Scripts that build scenes:
════════════════════
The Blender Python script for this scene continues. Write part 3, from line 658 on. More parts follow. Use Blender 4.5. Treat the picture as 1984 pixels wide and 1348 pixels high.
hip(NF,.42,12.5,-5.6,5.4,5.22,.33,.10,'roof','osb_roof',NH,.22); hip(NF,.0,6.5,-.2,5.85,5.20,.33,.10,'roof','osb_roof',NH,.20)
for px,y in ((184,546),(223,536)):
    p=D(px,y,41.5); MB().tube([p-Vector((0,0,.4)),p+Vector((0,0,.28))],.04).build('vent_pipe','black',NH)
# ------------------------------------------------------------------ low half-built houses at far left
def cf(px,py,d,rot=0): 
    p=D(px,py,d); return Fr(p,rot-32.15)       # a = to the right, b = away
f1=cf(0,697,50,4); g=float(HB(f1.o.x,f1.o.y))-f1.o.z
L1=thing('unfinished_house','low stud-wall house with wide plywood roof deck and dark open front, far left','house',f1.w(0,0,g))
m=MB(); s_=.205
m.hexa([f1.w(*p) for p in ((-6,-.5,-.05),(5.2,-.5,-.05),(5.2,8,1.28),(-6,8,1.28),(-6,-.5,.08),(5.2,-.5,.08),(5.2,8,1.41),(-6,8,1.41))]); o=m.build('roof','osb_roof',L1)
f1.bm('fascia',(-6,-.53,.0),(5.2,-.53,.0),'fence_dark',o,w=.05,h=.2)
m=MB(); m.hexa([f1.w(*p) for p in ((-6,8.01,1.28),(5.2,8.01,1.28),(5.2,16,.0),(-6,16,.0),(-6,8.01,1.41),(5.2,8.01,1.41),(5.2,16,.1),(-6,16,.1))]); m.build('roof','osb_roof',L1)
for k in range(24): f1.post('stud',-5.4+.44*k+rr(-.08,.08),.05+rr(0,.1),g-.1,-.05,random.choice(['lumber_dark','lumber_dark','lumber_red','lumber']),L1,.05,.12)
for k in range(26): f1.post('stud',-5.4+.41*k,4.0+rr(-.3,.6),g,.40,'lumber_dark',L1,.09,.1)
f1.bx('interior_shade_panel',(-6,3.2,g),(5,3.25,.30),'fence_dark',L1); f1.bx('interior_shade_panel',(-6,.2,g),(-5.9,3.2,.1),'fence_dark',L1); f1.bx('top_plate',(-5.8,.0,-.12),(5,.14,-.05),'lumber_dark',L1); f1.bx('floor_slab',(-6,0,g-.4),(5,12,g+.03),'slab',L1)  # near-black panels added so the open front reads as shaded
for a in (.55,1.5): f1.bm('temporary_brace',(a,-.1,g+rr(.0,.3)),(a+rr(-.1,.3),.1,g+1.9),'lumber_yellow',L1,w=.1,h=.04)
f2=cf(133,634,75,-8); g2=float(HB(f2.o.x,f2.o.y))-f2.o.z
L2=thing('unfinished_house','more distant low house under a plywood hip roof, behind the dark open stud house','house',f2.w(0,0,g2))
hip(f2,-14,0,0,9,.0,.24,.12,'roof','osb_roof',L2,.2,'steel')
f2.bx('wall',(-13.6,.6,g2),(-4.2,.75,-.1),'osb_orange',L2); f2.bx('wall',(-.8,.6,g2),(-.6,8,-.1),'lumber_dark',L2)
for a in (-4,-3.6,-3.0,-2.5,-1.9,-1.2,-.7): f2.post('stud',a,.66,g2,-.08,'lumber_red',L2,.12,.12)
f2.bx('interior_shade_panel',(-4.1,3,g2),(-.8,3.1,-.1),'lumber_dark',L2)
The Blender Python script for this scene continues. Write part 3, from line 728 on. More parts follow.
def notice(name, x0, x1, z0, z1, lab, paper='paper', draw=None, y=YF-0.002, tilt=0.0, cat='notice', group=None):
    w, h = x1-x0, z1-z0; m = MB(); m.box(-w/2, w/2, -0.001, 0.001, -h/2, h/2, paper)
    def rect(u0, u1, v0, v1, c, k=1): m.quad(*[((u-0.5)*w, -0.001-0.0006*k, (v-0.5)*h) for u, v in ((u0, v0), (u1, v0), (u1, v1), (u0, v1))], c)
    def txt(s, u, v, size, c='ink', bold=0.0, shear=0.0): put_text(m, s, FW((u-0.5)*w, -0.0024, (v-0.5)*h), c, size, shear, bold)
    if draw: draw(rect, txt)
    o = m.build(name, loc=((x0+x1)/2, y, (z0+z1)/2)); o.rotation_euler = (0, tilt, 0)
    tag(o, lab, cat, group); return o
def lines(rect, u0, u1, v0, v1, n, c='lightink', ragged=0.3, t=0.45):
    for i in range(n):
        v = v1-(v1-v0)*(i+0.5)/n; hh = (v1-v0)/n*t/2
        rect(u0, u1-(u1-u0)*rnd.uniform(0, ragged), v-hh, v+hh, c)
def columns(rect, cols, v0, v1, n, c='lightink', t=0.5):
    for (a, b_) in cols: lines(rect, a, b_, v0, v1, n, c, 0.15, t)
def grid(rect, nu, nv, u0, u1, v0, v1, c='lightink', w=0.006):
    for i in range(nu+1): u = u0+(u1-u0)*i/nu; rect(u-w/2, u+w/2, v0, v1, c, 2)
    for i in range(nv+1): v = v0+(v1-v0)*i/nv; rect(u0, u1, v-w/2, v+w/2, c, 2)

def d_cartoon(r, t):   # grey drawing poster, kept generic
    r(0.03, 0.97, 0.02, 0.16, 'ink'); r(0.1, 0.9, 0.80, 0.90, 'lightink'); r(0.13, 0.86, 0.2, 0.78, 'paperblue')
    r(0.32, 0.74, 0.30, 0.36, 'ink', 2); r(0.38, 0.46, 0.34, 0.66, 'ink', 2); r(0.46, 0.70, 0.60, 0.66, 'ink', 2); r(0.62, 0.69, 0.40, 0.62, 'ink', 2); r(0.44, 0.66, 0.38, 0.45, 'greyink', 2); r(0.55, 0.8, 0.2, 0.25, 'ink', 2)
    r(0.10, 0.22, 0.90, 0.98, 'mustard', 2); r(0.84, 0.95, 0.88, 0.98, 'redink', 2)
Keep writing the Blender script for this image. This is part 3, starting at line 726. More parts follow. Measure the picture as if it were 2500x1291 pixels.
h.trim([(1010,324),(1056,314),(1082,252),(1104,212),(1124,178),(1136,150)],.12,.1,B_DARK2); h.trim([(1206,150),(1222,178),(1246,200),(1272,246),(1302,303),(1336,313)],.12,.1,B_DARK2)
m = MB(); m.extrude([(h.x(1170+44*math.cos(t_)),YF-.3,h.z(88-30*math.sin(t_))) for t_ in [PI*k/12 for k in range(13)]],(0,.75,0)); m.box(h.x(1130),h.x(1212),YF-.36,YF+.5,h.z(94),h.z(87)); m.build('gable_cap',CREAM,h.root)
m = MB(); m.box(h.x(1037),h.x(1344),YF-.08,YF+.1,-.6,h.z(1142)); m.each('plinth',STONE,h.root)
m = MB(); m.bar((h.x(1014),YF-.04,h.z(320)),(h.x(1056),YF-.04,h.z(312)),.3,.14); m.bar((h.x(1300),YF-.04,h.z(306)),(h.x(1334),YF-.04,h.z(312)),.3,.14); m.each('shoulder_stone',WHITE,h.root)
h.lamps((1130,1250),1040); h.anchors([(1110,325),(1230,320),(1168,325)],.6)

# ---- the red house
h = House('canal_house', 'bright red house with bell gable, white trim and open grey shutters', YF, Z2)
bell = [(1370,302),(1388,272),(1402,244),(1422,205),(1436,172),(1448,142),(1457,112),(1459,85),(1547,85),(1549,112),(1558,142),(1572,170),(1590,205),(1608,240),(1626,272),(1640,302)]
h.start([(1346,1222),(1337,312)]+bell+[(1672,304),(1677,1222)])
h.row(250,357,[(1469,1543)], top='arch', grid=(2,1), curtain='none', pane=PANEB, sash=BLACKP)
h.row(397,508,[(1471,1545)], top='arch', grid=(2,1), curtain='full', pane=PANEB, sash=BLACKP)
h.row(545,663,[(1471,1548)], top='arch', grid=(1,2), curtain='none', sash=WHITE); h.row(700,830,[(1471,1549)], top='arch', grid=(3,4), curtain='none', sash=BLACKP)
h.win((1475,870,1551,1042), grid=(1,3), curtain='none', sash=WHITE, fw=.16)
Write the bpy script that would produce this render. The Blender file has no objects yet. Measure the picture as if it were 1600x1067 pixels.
════════════════════
| Task brief |
Every line of the listing that holds "follow" should be found and copied.

| Result of the task |
The Blender Python script for this scene continues. Write part 3, from line 658 on. More parts follow. Use Blender 4.5. Treat the picture as 1984 pixels wide and 1348 pixels high.
The Blender Python script for this scene continues. Write part 3, from line 728 on. More parts follow.
Keep writing the Blender script for this image. This is part 3, starting at line 726. More parts follow. Measure the picture as if it were 2500x1291 pixels.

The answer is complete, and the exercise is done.